Bill’s photograph album contained a sepia image of the infant Gordon Childe in the chalet garden. Cradled in a woman’s arms, presumably his mother, the family dog sits beside them on the lawn. The following morning we identified the precise location of the photograph, and Polly took one of me in the same place. Bill then lent us a biography of Gordon Childe, and we read how the family would take the train up to Wentworth Falls from Sydney, and Gordon would, as he grew older, explore the surrounding hills and valleys, perhaps visiting the sites of Aboriginal art. Over half a century later, in 1957 and on his return to Australia, Childe revisited the chalet but barely recognised it. He stayed in the Carrington Hotel in nearby Katoomba and roamed his childhood haunts.

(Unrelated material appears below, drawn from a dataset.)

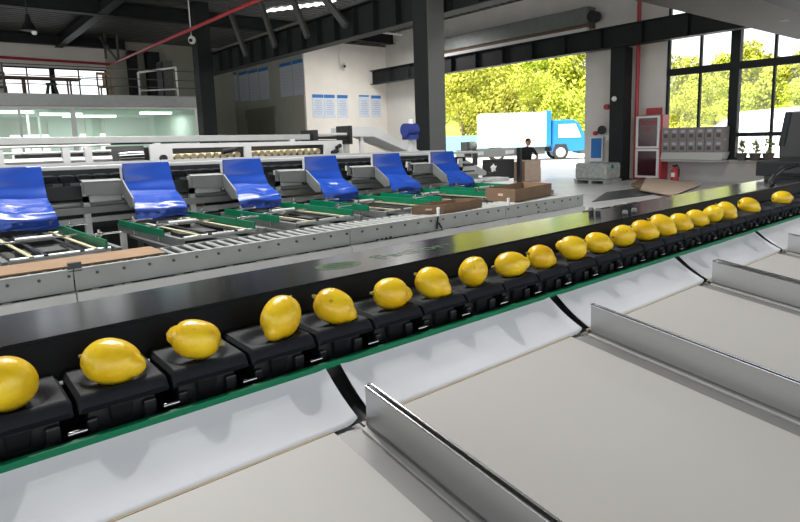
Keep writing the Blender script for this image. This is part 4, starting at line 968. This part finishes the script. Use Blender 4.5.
# carriers
def cup_proto():
    t = thing('fruit_carrier', 'x', 'carrier', (0, 0, 0), 'black fruit carriers of the nearest conveyor', local=True)
    hx, y0, y1 = .0585, -.058, .062
    def top(u, v):
        x = (u*2-1); s = v*2-1
        X = x*hx; Y = y0+(y1-y0)*v
        r = math.sqrt((x/.86)**2+((s-.05)/.80)**2); k = 1/(1+math.exp((r-.80)*15))
        Z = .040-.0145*k
        e = max(0, (-s-.72)/.28); Z -= .016*e**1.8; Y += .003*e
        e2 = max(0, (abs(x)-.90)/.10); Z -= .006*e2**2
        if s > .8: Z += .002*(s-.8)/.2
        return (X, Y, Z)
    mb = MB(); N = 22; mb.grid(top, N, N)
    W = N+1; rim = [i for i in range(W)]+[j*W+N for j in range(1, N+1)]+[N*W+i for i in range(N-1, -1, -1)]+[j*W for j in range(N-1, 0, -1)]
    k = len(mb.v); low = []
    for i in rim:
        p = mb.v[i]; low.append(Vector((p.x*.97, p.y+(.010 if p.y < -.04 else 0), .0125)))
    mb.v += low; n = len(rim)
    mb.f += [(rim[(i+1) % n], rim[i], k+i, k+(i+1) % n) for i in range(n)]+[[k+i for i in range(n)]]
    mb.build('cup_shell', 'cup', t, local=True, smooth=True)
    MB().prism([(-.020, -.043, .013), (.012, -.043, .013), (.009, -.036, -.016), (-.016, -.036, -.016)], (0, .02, 0)).build('front_bracket', 'black', t, local=True, bevel=.002)
    MB().box(-.045, .045, -.030, .04, -.030, .0125).box(.026, .044, -.040, -.03, -.020, .004).box(-.048, -.034, -.040, -.03, -.020, .0).build('base_block', 'black', t, local=True, bevel=.003)
    MB().box(-.056, .056, -.050, -.044, -.034, -.022).cyl((-.03, -.054, -.022), (-.03, -.040, -.022), .008).cyl((.03, -.054, -.022), (.03, -.040, -.022), .008).build('chain_link', 'black', t, local=True, bevel=.002)
    MB().cyl((-.073, -.056, -.018), (-.050, -.056, -.018), .0038, n=12).cyl((-.073, -.046, -.010), (-.050, -.046, -.010), .0034, n=12).build('chain_roller', 'chrome', t, local=True, smooth=True)
    return t
cp = cup_proto()
CUPZ = -.333-.036
names = {}
lemX = [0.050, 0.178, 0.302, 0.452, 0.561, 0.697, 0.809, 0.935, 1.066, 1.183, 1.321, 1.441, 1.573, 1.695, 1.808, 1.931, 2.056, 2.184, 2.296, 2.513, 2.877]
on_ = ['first', 'second', 'third', 'fourth', 'fifth', 'sixth', 'seventh', 'eighth', 'ninth', 'tenth', 'eleventh', 'twelfth', 'thirteenth', 'fourteenth', 'fifteenth', 'sixteenth', 'seventeenth', 'eighteenth', 'nineteenth', 'twentieth', 'twenty-first']
ne = 0; cups = []
for k in range(-2, 27):
    xc = XC0+PC*(k+.5)
    if xc > XE-.08: break
    hold = [i for i, x in enumerate(lemX) if abs(x-xc) <= PC/2]
    if hold: lab = 'black cupped fruit carrier under the %s lemon from the left' % on_[hold[0]]
    elif xc < 0: lab = 'black fruit carrier at the left edge before the first lemon'
    elif xc < 2.5: lab = 'empty black fruit carrier between the nineteenth and twentieth lemons'
    elif xc < 2.85: lab = 'empty black fruit carrier between the last two lemons'
    else: lab = 'empty black fruit carrier beyond the last lemon at the right edge'
    o = cp if not cups else dup(cp, label=lab)
    o['label'] = lab; o.location = (xc, .892, CUPZ+Z0); cups.append(o)
# lemons
def lemon_proto(seed, Lh=.044, R=.0335):
    rn = random.Random(seed)
    t = thing('lemon', 'x', 'lemon', (0, 0, 0), 'lemons on the front conveyor', local=True)
    prof = []
    n = 34
    for i in range(n+1):
        s = -1+2*i/n
        r = R*math.sqrt(max(0, 1-abs(s)**2.25)); x = s*Lh*.93
        if s > .80: x += (s-.80)/.20*.0085; r = max(r, 0)*.82+ .0012
        if s < -.93: x += .003*(abs(s)-.93)/.07
        prof.append((max(r, .0004), x))
    mb = MB().lathe(prof, (0, 0, 0), 'x', 36)
    ph = [rn.uniform(0, 6) for _ in range(6)]
    for p in mb.v:
        an = math.atan2(p.z, p.y); rr = math.hypot(p.y, p.z)
        if rr > .004:
            f = 1+.018*math.sin(2*an+ph[0]+p.x*30)+.012*math.sin(3*an+ph[1]-p.x*50)+.01*math.sin(p.x*90+ph[2]); p.y *= f; p.z *= f
    mb.build('peel', 'lemon', t, local=True, smooth=True)
    MB().lathe([(.0020, -.0475+.0438-Lh), (.0042, -.0022-Lh+.0035), (.0046, .003-Lh+.0035)], (0, 0, 0), 'x', 10).build('stem_scar', 'scar', t, local=True, smooth=True)
    return t
LP = [lemon_proto(1), lemon_proto(2, .042, .034), lemon_proto(3, .0455, .033)]
# (proto, yaw deg of the pointed end, pitch deg of the pointed end, size, what sets it apart)
A = -39
LD = [(1, 60, -35, 1.08, 'cut by the left picture edge with its stem scar showing'),
      (2, A-4, -10, 1.04, 'lying lengthwise with its tip pointing right'),
      (0, A+183, 14, .98, 'with its pointed tip raised to the upper left'),
      (1, -150, -38, 1.05, 'standing nearly round and tilted tall'),
      (0, -45, -28, 1.0, 'tilted with its tip pointing down to the right'),
      (1, A+10, -6, .97, 'lying almost level'),
      (1, -60, -25, 1.0, 'large and round with its tip low on the right'),
      (1, -100, 50, .98, 'with a dark speck near its upper left'),
      (2, A, 6, .98, 'broad and lying level'),
      (1, -30, -20, .95, 'round and slightly tilted'),
      (1, A+170, 12, 1.0, 'round beside the first pair of screws'),
      (0, A, -12, .95, 'egg-shaped below the cover screws'),
      (1, -20, 0, .98, 'greenish and touching the long lemon to its right'),
      (2, A-6, -18, 1.0, 'long and leaning down to the right'),
      (0, -50, -28, 1.08, 'big and leaning over to the right'),
      (1, -60, -15, .97, 'with a dark speck on its side'),
      (2, A, -20, .96, 'long and dipping to the right'),
      (1, -110, 30, .96, 'small with its blossom end facing the camera'),
      (1, -80, -35, 1.0, 'last of the closely packed row'),
      (2, A-4, -22, 1.0, 'standing apart after one empty carrier'),
      (2, A, 0, 1.0, 'last and farthest away at the right')]
first = [True]*3
for i, x in enumerate(lemX):
    k, yaw, pit, sc, d = LD[i]
    o = LP[k] if first[k] else dup(LP[k]); first[k] = False
    o['label'] = '%s lemon from the left, %s' % (on_[i], d)
    R_ = Matrix.Rotation(math.radians(yaw), 4, 'Z') @ Matrix.Rotation(-math.radians(pit), 4, 'Y')
    o.rotation_euler = R_.to_euler(); sc *= .965; o.scale = (sc,)*3
    ax = R_ @ Vector((1, 0, 0)); Lh, Rr = ((.044, .0335), (.042, .034), (.0455, .033))[k]
    hz = math.sqrt((Lh*ax.z)**2+(Rr**2)*(1-ax.z**2))*sc
    nearest = min(cups, key=lambda c: abs(c.location.x-x)); off = abs(nearest.location.x-x)
    rise = .0 if off < .02 else (off-.02)*.25
    o.location = (x, .894, -.333-.0100+hz+rise+(.004 if i == 2 else 0)+Z0)
# ---------------------------------------------------------------- outlets: chutes, trays, dividers
XG0, PG = .503, .6175
TH = math.radians(7.8)
def tz(y, off=0.): return -.443-(.72-y)*math.tan(TH)+off      # tray plane
YE = -.42
onm = ['leftmost', 'second', 'third', 'fourth', 'fifth', 'sixth']
for k in range(-2, 5):
    x0 = XG0+PG*k; x1 = x0+PG
    n = k+2
    pos = ('outlet beyond the left picture edge', 'outlet at the bottom left', 'wide outlet in the bottom centre', 'outlet at the right between the second and third dividers', 'outlet between the third and fourth dividers', 'farthest outlet in view at the right edge', 'outlet beyond the right picture edge')[n]
    # chute: thin sheet, gently hollow, its right end curled up a little
    def cf(u, v, x0=x0, x1=x1):
        x = x0+.012+(x1-x0-.030)*u; y = .8085-.0885*v; z = -.3840-.059*v-.0045*math.sin(v*math.pi)
        e = max(0, (u-.965)/.035); z += .006*e*e*(.3+v); e = max(0, (.03-u)/.03); z += .002*e
        return (x, y, z)
    t = thing('outlet_chute', 'glossy white plastic chute at the %s' % pos, 'chute', ((x0+x1)/2, .76, -.5), 'white outlet chutes')
    MB().grid(cf, 60, 12, (0, -.0012, -.0026)).build('sheet', 'chute', t, smooth=True)
    MB().box(x0+.08, x0+.11, .745, .80, -.50, -.452).box(x1-.14, x1-.11, .745, .80, -.50, -.452).build('bracket', 'steel_mid', t)
    # tray with mat
    t = thing('collection_tray', 'flat off-white collection tray of the %s' % pos, 'tray', ((x0+x1)/2, .2, -.6), 'collection trays')
    ya, yb = .722, YE
    MB().prism([(x0-.01, ya, tz(ya, -.006)), (x0-.01, yb, tz(yb, -.006)), (x0-.01, yb, tz(yb, -.012)), (x0-.01, ya, tz(ya, -.012))], (PG-.004, 0, 0)).build('base_sheet', 'flange', t)
    ym = .7155
    MB().prism([(x0+.008, ym, tz(ym, .0)), (x0+.008, yb, tz(yb, .0)), (x0+.008, yb, tz(yb, -.0058)), (x0+.008, ym, tz(ym, -.0058))], (PG-.072, 0, 0)).build('tray_mat', 'tray', t, bevel=.0008)
    MB().prism([(x0-.002, .7195, tz(.7195, .0005)), (x0-.002, ym+.0004, tz(ym, .0005)), (x0-.002, ym+.0004, tz(ym, -.0058)), (x0-.002, .7195, tz(.7195, -.0058))], (PG-.062, 0, 0)).build('edge_strip', 'tan', t)
    # underside trough side rail
    MB().prism([(x0+.02, .70, tz(.70, -.0121)), (x0+.02, YE, tz(YE, -.0121)), (x0+.02, YE, tz(YE, -.05)), (x0+.02, .70, tz(.70, -.05))], (.03, 0, 0)).build('under_rail', 'steel_mid', t)
    # divider at the right side of the gap x0
    t = thing('tray_divider', '%s folded metal divider between collection trays' % ('divider beyond the left edge, a' if k < -1 else ('left picture edge' if k == -1 else ('first and nearest', 'second', 'third', 'fourth', 'fifth')[k])), 'divider', (x0, .2, -.6), 'metal tray dividers')
    if k == -2: t['label'] = 'folded metal tray divider outside the left picture edge'
    elif k == -1: t['label'] = 'folded metal tray divider just outside the left picture edge'
    else: t['label'] = '%s bright folded metal divider from the left between the white trays' % ('first', 'second', 'third', 'fourth', 'fifth')[k]
    ys, H = .700, .0665
    def dv(xa, xb, za, zb_, y0=ys, y1=YE+.01):
        return MB().prism([(xa, y0, tz(y0, za)), (xa, y1, tz(y1, za)), (xa, y1, tz(y1, zb_)), (xa, y0, tz(y0, zb_))], (xb-xa, 0, 0))
    gap = .011 if k != 2 else .036
    dv(x0-.014, x0-.0125, -.004, H).build('near_sheet', 'sheet', t, bevel=.0004)
    dv(x0-.014+gap, x0-.0125+gap, -.0058, H).build('far_sheet', 'sheet', t, bevel=.0004)
    dv(x0-.014, x0-.014+gap, .004, .006).build('web', 'flange', t)
    hm = MB().cyl((x0-.0132, ys, tz(ys, H)), (x0-.0132, YE+.01, tz(YE+.01, H)), .0016, n=8); hm.cyl((x0-.0132+gap, ys, tz(ys, H)), (x0-.0132+gap, YE+.01, tz(YE+.01, H)), .0016, n=8)
    hm.bar((x0-.0132, ys, tz(ys, H)), (x0-.0132+gap, ys, tz(ys, H)), .004, .003)
    hm.build('folded_edge', 'chrome', t, smooth=True)
    dv(x0-.062, x0-.014, -.0058, -.0035).build('base_flange', 'flange', t)
    dv(x0-.024, x0-.0142, -.0035, .0008).build('foot_strip', 'tray', t, bevel=.0008)
    # black rubber deflector in the gap
    def rf(u, v, x0=x0): 
        return (x0-.022+.036*u, .812-.092*v, -.402-.041*v-.010*math.sin(v*math.pi*.8)-.004*math.sin(u*math.pi))
    tag(MB().grid(rf, 6, 14, (0, -.002, -.006)).build('rubber_strip', 'rubber', smooth=True), 'curved black rubber strip in the gap at the %s' % ('%s divider from the left' % ('first', 'second', 'third', 'fourth', 'fifth')[k] if k >= 0 else 'divider %s the left picture edge' % ('just outside' if k == -1 else 'well outside')), 'rubber strip', 'rubber strips between the chutes')
# support frame for the trays
sf = thing('tray_support', 'steel support under the white collection trays', 'support', (1, .3, FL))
for y, o_ in ((.65, -.055), (-.3, -.055)):
    MB().box(-.75, 3.6, y-.02, y+.02, tz(y, o_)-.04, tz(y, o_)).build('cross_bar', 'steel_mid', sf)
for x in (-.6, 1.3, 3.3):
    for y in (.65, -.3): box(x-.02, x+.02, y-.02, y+.02, FL, tz(y, -.095)).build('leg', 'steel_mid', sf)
# dark hood and electrics at the far end of the conveyor
hd = thing('dark_camera_hood', 'large black camera hood over the far end of the conveyor at the right edge', 'hood', (4.6, 1.3, FL))
pa, pb_, pc_, pd_ = at(778.5, 158, 0, 4.4), at(779, 146, 0, 4.4), at(786.5, 111.5, 0, 4.4), at(800, 108, 0, 4.4)
MB().prism([(4.4, pa.y, pa.z), (4.4, pb_.y, pb_.z), (4.4, pc_.y, pc_.z), (4.4, .95, pc_.z), (4.4, .95, pa.z)], (.9, 0, 0)).build('housing', 'black', hd, bevel=.01)
MB().prism([(4.397, pb_.y+.004, pb_.z+.0), (4.397, pc_.y+.004, pc_.z), (4.397, pc_.y-.03, pc_.z-.01), (4.397, pb_.y-.03, pb_.z)], (-.004, 0, 0)).build('edge_panel', 'steel_dark', hd)
for x in (4.5, 5.2):
    for y in (1.0, 1.35): box(x-.03, x+.03, y-.03, y+.03, FL, pa.z+.02).build('leg', 'steel_mid', hd)
el = thing('electrical_box', 'low grey electrical box with a black cable at the end of the black cover', 'electrical box', (4.0, 1.3, FL))
box(3.78, 4.3, .96, 1.32, -.285, -.2).build('housing', 'steel_dark', el, bevel=.006); box(3.776, 3.78, 1.05, 1.2, -.265, -.225).build('socket', 'black', el)
box(3.8, 4.28, 1.0, 1.28, FL, -.286).build('pedestal', 'black', el)
ca_ = [at(770, 184, 2, -.27), at(774, 176, 0, 3.5), at(783, 169, 0, 3.55), at(797, 165, 0, 3.6), at(815, 165, 0, 3.7)]
ca_[0].z = -.262; 
tag(MB().tube([ca_[0]+Vector((.0, 0, 0))]+ca_[1:], .011, 8).build('black_cable', 'rubber', smooth=True), 'thick black cable arching over the end of the cover', 'cable')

On 17 October of that year, he took a taxi to Govett’s leap – a majestic place, dominated by a sheer cliff face with a dizzying drop commanding distant views of the mountains. We drove out there and walked along the track to the head of the Bridal Veil falls, where a stream debouches over the cliff edge to cascade into the depths of the valley below. It was here that Gordon Childe walked, having told his driver he would be back in time for lunch. When he was not, an alarm was raised, and Childe’s pipe and spectacles were found by the cliff edge.

Despite the coroner’s verdict of accidental death, there is no doubt that Childe took his own life. He told Edward Pyddoke, the secretary of the Institute of Archaeology, that he was going to return to Australia on his retirement, and jump off a cliff. Peter Grimes, his successor as Director of the Institute, reported an identical conversation. Childe did not marry and had no family to support him. In a letter addressed to Grimes that was not to be opened for a decade, Childe explained that as he aged and grew less able to care for himself, he did not wish to be a burden on others. Three days before he died, he wrote a reference for Peter Gathercole who was then seeking a post at the University of Otago. The reference concluded by stating simply that the University would not be able to contact him in future.

For anyone with an interest in the Bronze Age, Govett’s Leap is not only hauntingly beautiful, but also a place of pilgrimage. It is remarkable that there is no plaque or memorial there to one of the world’s greatest prehistorians.